2004 eröffneten Frank und Leonard Stebisch ihre erste Campus Suite am Kieler Westring. Ihr Firmenkonzept: „faire Gastronomie“ unter dem Motto „Dein Körper dankt“. Inzwischen haben sie auch Läden in Braunschweig, Flensburg, Hannover und Hamburg.

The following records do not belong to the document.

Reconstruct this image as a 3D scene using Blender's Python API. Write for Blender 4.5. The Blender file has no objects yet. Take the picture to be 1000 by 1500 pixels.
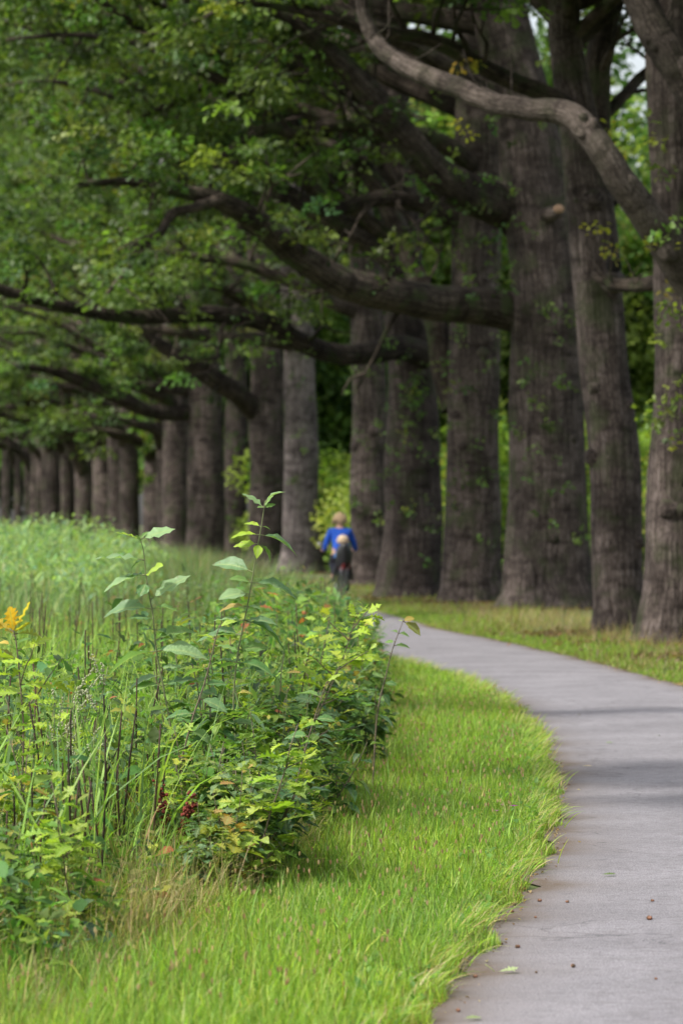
import bpy, math, random
import numpy as np
from mathutils import Vector, Matrix

# ------------------------------------------------------------------ basics
F, H, HY = 5625.0, 1.65, 760.0          # focal length in photo pixels, eye height, horizon row
S = bpy.context.scene
COL = S.collection
RNG = np.random.default_rng(7)
random.seed(7)

def P(x, y, d):
    return np.array([(x-500.0)*d/F, d, H+(HY-y)*d/F])

def G(x, y, z=0.0):
    d = F*(H-z)/(y-HY)
    return np.array([(x-500.0)*d/F, d, z])

def W3(x, y, z, w):
    return (500+x*F/y, HY-(z-H)*F/y, w*F/y, y)

def tag(o, label=None, cat=None, group=None, kind=None):
    if label: o['label'] = label
    if cat: o['category'] = cat
    if group: o['group'] = group
    if kind: o['kind'] = kind
    return o

def empty(name, loc, rz=0.0):
    o = bpy.data.objects.new(name, None)
    o.empty_display_size = .2
    o.location = [float(v) for v in loc]; o.rotation_euler = (0, 0, rz)
    COL.objects.link(o)
    return o

def copy_tree(root, loc, rz=0.0, sc=1.0, label=None):
    r = root.copy(); COL.objects.link(r)
    r.location = [float(v) for v in loc]; r.rotation_euler = (0, 0, rz); r.scale = (sc, sc, sc)
    if label: r['label'] = label
    for ch in list(KIDS.get(root.name, [])):
        c = ch.copy(); COL.objects.link(c); c.parent = r
        KIDS.setdefault(r.name, []).append(c)
    return r
KIDS = {}

class Acc:
    """collects geometry, links it as one mesh object"""
    def __init__(s):
        s.v=[]; s.loops=[]; s.tot=[]; s.c=[]; s.b=[]; s.sm=[]; s.n=0
    def add(s, v, faces, col=(0.5,0.5,0.5,0.0), bk=None, smooth=True):
        v = np.asarray(v, float)
        n = len(v)
        s.v.append(v)
        col = np.asarray(col, float)
        if col.ndim == 1:
            if len(col) == 3: col = np.append(col, 0.0)
            col = np.tile(col, (n,1))
        s.c.append(col)
        s.b.append(np.zeros((n,3)) if bk is None else bk)
        for f in (faces if isinstance(faces, (list, tuple)) else [faces]):
            f = np.asarray(f, np.int64)
            if f.size == 0: continue
            s.loops.append((f+s.n).ravel()); s.tot.append(np.full(len(f), f.shape[1]))
            s.sm.append(np.full(len(f), smooth))
        s.n += n
    def build(s, name, mat, parent=None, origin=(0,0,0), need_bk=False):
        me = bpy.data.meshes.new(name)
        if s.n:
            v = np.concatenate(s.v) - np.asarray(origin, float)
            lo = np.concatenate(s.loops); tt = np.concatenate(s.tot)
            me.vertices.add(len(v)); me.vertices.foreach_set('co', v.astype(np.float32).ravel())
            me.loops.add(len(lo)); me.loops.foreach_set('vertex_index', lo.astype(np.int32))
            me.polygons.add(len(tt))
            st = np.concatenate([[0], np.cumsum(tt)[:-1]])
            me.polygons.foreach_set('loop_start', st.astype(np.int32))
            me.polygons.foreach_set('loop_total', tt.astype(np.int32))
            me.polygons.foreach_set('use_smooth', np.concatenate(s.sm).astype(bool))
            a = me.attributes.new('Col', 'FLOAT_COLOR', 'POINT')
            a.data.foreach_set('color', np.concatenate(s.c).astype(np.float32).ravel())
            if need_bk:
                a = me.attributes.new('bk', 'FLOAT_VECTOR', 'POINT')
                a.data.foreach_set('vector', np.concatenate(s.b).astype(np.float32).ravel())
            me.update(calc_edges=True)
        me.materials.append(mat)
        o = bpy.data.objects.new(name, me); COL.objects.link(o)
        if parent is not None:
            o.parent = parent
            KIDS.setdefault(parent.name, []).append(o)
        return o

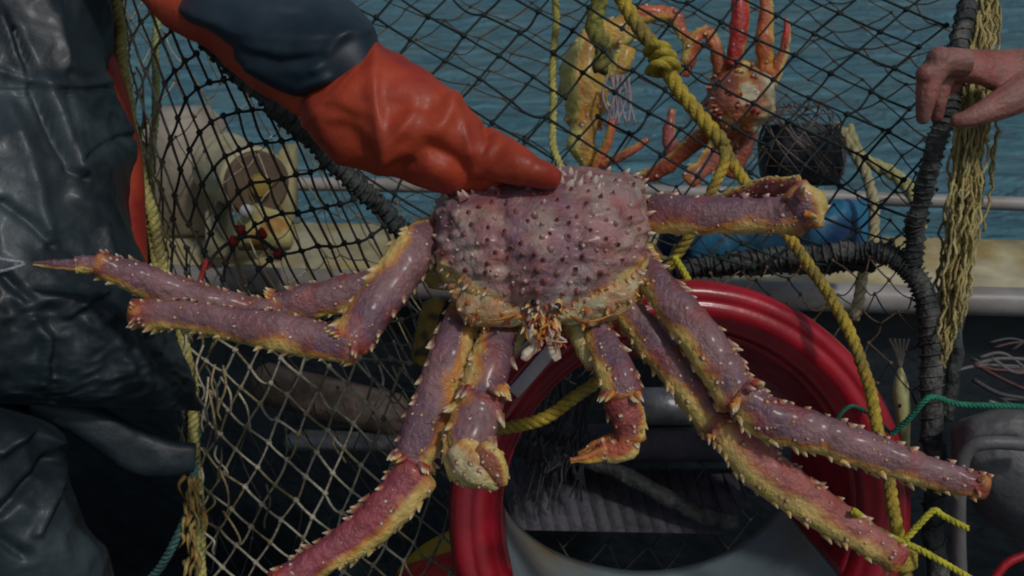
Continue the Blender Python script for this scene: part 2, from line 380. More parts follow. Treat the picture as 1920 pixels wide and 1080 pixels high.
def cspine(v, th, r, h, cb, ct):
    p = cs_.at(v, th); nn = cs_.nrm(v, th); mb.spine(p - nn * r * .3, nn * 1.3 + UP * .25 + (p - P(1012, 450, D0)).normalized() * .35, r, h, cb, ct, sides=8)
grid = [(px_of(cs_.at(a / 70, b / 70 * math.pi)), a / 70, b / 70 * math.pi) for a in range(1, 70) for b in range(3, 68)]
def near(x, y):
    g_ = min(grid, key=lambda t: (t[0][0] - x) ** 2 + (t[0][1] - y) ** 2); return g_[1], g_[2]
for x, y, br, bh in spk:
    v, th = near(x, y); k = rr.random()
    cspine(v, th, .0022 + bh * .25, rr.uniform(.0035, .007), mix(PUR, RED, rr.uniform(.1, .5)), DRK if k < .5 else ((.30, .12, .11) if k < .7 else mix(WHT, PUR, .3)))
for i in range(150):
    v = rr.uniform(.05, .9); th = math.pi / 2 + rr.uniform(-1.45, 1.45)
    cspine(v, th, rr.uniform(.0013, .0024), rr.uniform(.0012, .0025), mix(PUR, RED, .3), rr.choice([RED, WHT, (.45, .3, .28), DRK]))
for i in range(34):                           # spiny border between the shell and its pale side plates
    x = 832 + i * 11; y = 612 - abs(x - 1015) * .58 + rr.uniform(-7, 5)
    if 985 < x < 1050: continue
    v, th = near(x, y); p = cs_.at(v, th); nn = cs_.nrm(v, th); mb.spine(p - nn * .002, nn * .6 - UP * .6 + RT * ((x - 1015) / 300), rr.uniform(.003, .0046), rr.uniform(.006, .012), mix(ORG, RED, .5), rr.choice([WHT, CRM]))
for i in range(58):                           # marginal spines
    v = .02 + .86 * (i // 2) / 29 + rr.uniform(-.01, .01); th = (0 if i % 2 else math.pi) + rr.uniform(-.25, .35) * (1 if i % 2 else -1)
    p = cs_.at(v, th); out = (p - P(1012, 470, D0)).normalized(); mb.spine(p - out * .002, out + Vector([rr.uniform(-.25, .25) for _ in range(3)]), rr.uniform(.004, .0055), rr.uniform(.007, .013), mix(PUR, RED, .3), mix(WHT, CRM, .4))
for i in range(64):                           # spines along the rear edge
    x = 850 + (i % 32) * 11 + rr.uniform(-6, 6); y = 368 - 44 * math.sin((x - 840) / 360 * math.pi) ** .6 + rr.uniform(-4, 8) + (14 if i > 31 else 0)
    p = P(x, y + 4, 1.085 + rr.uniform(-.012, .02) - (.015 if i > 31 else 0)); o = (UP + RT * ((x - 1012) / 260) + Vector([rr.uniform(-.3, .3) for _ in range(3)]) - FW * .2)
    mb.spine(p - o.normalized() * .004, o, rr.uniform(.005, .0085), rr.uniform(.010, .017), mix(PUR, RED, .2), mix(WHT, PUR, .35))
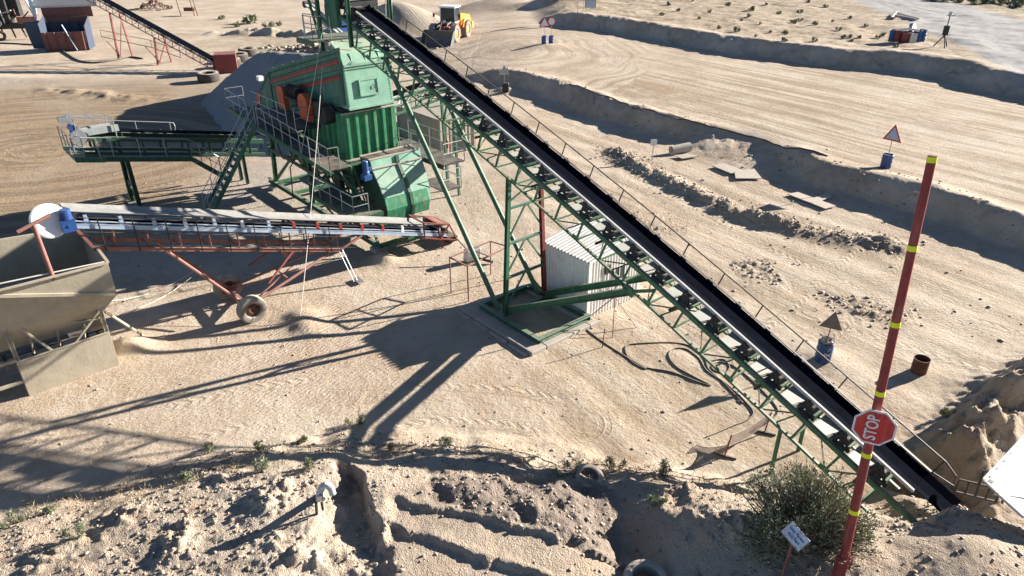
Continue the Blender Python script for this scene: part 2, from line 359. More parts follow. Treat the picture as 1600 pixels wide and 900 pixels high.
    # spoil ridge on the right-hand edge
    rr = seg_d(x, y, [tuple(G(1680, 560, .5)[:2]), tuple(G(1590, 610, .5)[:2]), tuple(G(1510, 690, .5)[:2]), tuple(G(1500, 735, .5)[:2])])
    z = z + (.95 * np.exp(-(rr[0] / .8) ** 2)) * (1 + .5 * fbm(x, y, 1.3, 4, 62))
    z = z + .20 * np.exp(-(rr[0] / 1.1) ** 2) * (np.abs(fbm(x, y, 1.7, 5, 63, .6)) - .35)
    z = z + .5 * gauss(x, y, 17.5, 16.5, 2.2, 3.0)
    # ---- roughness
    clod = gauss(x, y, *G(1150, 410)[:2], 5.5, 1.6, -.75) + .8 * gauss(x, y, *G(1350, 480)[:2], 3.5, 1.0, -.8)
    clod = np.clip(clod, 0, 1) * S(fbm(x, y, .5, 3, 71), -.1, .5)
    r_amt = np.clip(fg * .9 + rough * .9 + crest * .6 * bm + 1.5 * np.exp(-(rr[0] / 1.5) ** 2) + .35 * S(sd2, 0, 2) * m2, 0, 1.2)
    r_amt = r_amt * (1 - plate * .72 * (1 - .5 * dark)) * (1 - .45 * fg * S(x, 3, 7))
    if fine:
        z = z + r_amt * (.055 * fbm(x, y, .6, 3, 81) + .019 * fbm(x, y, 3.3, 6, 82, .70) - .02 * np.abs(fbm(x, y, 1.6, 4, 83, .6)))
        z = z + .007 * fbm(x, y, 2.5, 5, 84, .65) * (1 - r_amt * .8)
        z = z + clod * .08 * np.maximum(fbm(x, y, 3.0, 4, 85, .6), -.1)
        bnk = bm * np.exp(-((sd1 + .4) / .8) ** 2) + m2 * np.exp(-((sd2 + .8) / 1.2) ** 2)
        z = z + .06 * bnk * fbm(x, y, 1.1, 5, 86, .6)
        # wheel ruts across the lower yard and the road
        yl = sd1 + 0 * x
        z = z + .018 * np.sin(yl * 2.9 + 1.2 * fbm(x, y, .1, 2, 87)) * S(-sd1, 2, 5) * S(x, -2, 3) * (1 - fg)
    masks = dict(raw1=d1 * s1, raw2=d2 * s2, sd1=sd1, sd2=sd2, bm=bm, m2=m2, fg=fg, e=e, dark=dark, plate=plate, pit=pit, rough=rough, clod=clod, crest=crest, rr=rr[0], gap=gap)
    return z, masks
def hz(x, y, fine=False): return float(height(np.array([x]), np.array([y]), fine)[0][0])
def GT(px, py, it=8):
    """world point on the terrain seen at photograph pixel"""
    z = 0.0
    for _ in range(it):
        p = G(px, py, z); z = .5 * z + .5 * hz(p.x, p.y, True)
    p = G(px, py, z); return Vector((p.x, p.y, hz(p.x, p.y, True)))

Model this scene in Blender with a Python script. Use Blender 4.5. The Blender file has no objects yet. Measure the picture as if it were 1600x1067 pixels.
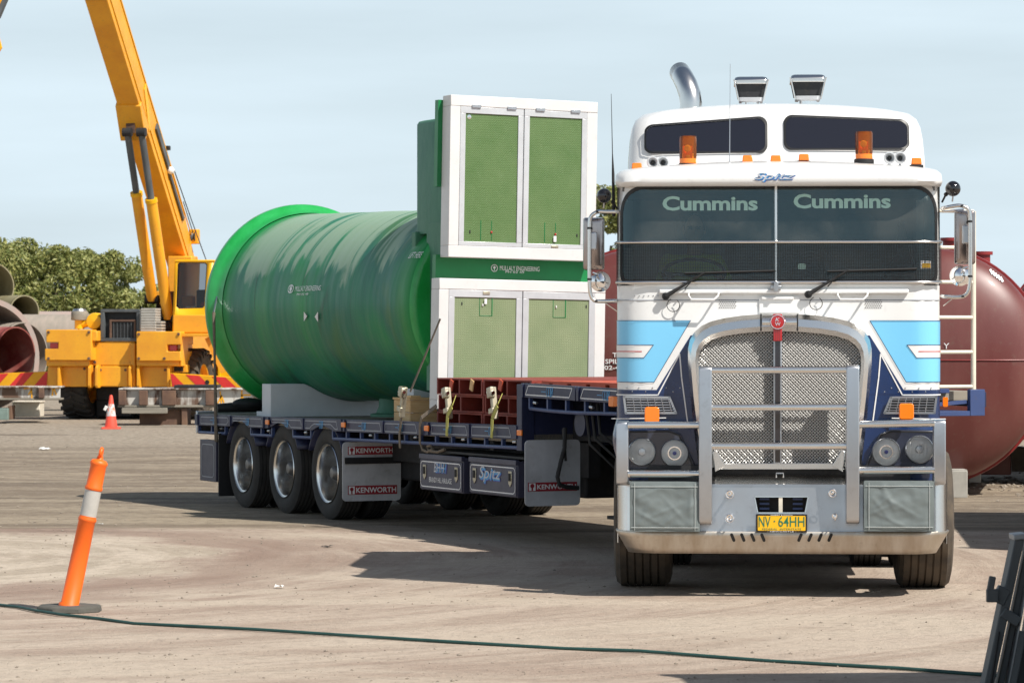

Den Stopp der Videoüberwachung fordert inzwischen auch die Juso-Hochschulgruppe an der Kieler Uni: Sie spricht gar von „Stasi Macchiato“: „Wer garantiert einem, dass nicht in zwei, drei Jahren auf RTL II bei ‚Die dümmsten Studenten‘ gezeigt wird, wie man eine Tasse Kaffee über sich und seine Bücher vergießt?“: Benjamin Raschke von den Jusos rät, sich zu beschweren. Eine Studentin habe dies schon wortreich erledigt, sagt er. Davon will Geschäftsführer Frank Stebisch nichts mitbekommen haben: „Es ist eher so, dass die Kunden selbst gesagt haben: Das finde ich gut, da fühle ich mich sicher bei euch.“

Dennoch hat Campus Suite die Kameras im Außenbereich abmontieren und den Hinweis auf Videoüberwachung am Eingang vergrößern lassen. Weiter filmen möchten die Betreiber im Kassenbereich, weil „da ein hoher Durchlauf ist und wir prüfen, ob da ein Diebstahl ist oder Ware rausgeht, ohne zu bezahlen“, so Stebisch. Die verwendete Technik sei branchenüblich, sagt er. In McCafés, ja, da würde sogar im Gastraum gefilmt: „Wie geht das denn?“, fragt er. „Wenn, dann muss das deutschlandweit einheitlich geregelt werden. Und nicht betriebsabhängig.“

Dagegen sagt Thilo Weichert, Landesbeauftragter für den Datenschutz und Leiter des ULD: „Was Restaurants angeht, ist es noch absolut unüblich. Aber wir stellen leider fest, dass hier auch immer schamloser Kunden beobachtet werden.“ Dafür sei die Campus Suite nicht das einzige Beispiel: „Dort, wo Leute sich gehen lassen, wo sie sich treffen, wo sie kommunizieren, wie in Gaststätten, nimmt die Überwachung jetzt leider auch zu.“

Das ULD entscheidet in den nächsten Wochen über den Fall Campus Suite. Eine Geldstrafe bis zu 250.000 Euro wäre möglich – aber Weichert zufolge auch wenig realistisch. Derweil hofft Frank Stebisch auf eine Einigung mit dem ULD – und das Ergebnis, nicht alle, aber manche seiner Kameras weiterhin nutzen zu dürfen.